Nor is much known about Jokowi’s stance on the big questions of national policy. As governor of Indonesia’s notoriously gridlocked capital, he has focused most closely on infrastructure development, transport problems and poverty reduction schemes. His signature projects have been the construction of a monorail system, breaking ground on a mass transit system, attempts to improve tax collection and free health care for the city’s 3 million poorest residents. A commitment to greater fixed-asset development at the national level would sit well with investors, according to Dehn, who describes poor infrastructure “as the single most important constraint on lifting Indonesia’s growth today.”

But elsewhere, the nation’s broader political conversation has turned decisively against foreign investment.

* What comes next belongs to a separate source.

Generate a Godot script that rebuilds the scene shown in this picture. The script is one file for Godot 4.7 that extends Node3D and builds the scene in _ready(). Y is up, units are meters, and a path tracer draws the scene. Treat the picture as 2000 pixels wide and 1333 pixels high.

A recent rule bans mineral exports and taxes concentrate shipments to force miners to build smelters locally. Young thinks it unlikely that Jokowi — or any of the other candidates in this year’s election — will disturb that policy, given its popularity among the electorate. There’s also general uncertainty over whether Jokowi’s hands-on populism will harmonize with the rigor and discipline needed to set Indonesia on the path of sound economic management.

“There may be a grand plan, but it’s not defined yet,” says Dehn. Jokowi’s national policy platform should become clearer once the dust settles following the legislative election. But until then, investor optimism around the likely ascent of Indonesia’s new political star seems bound to carry a note of caution.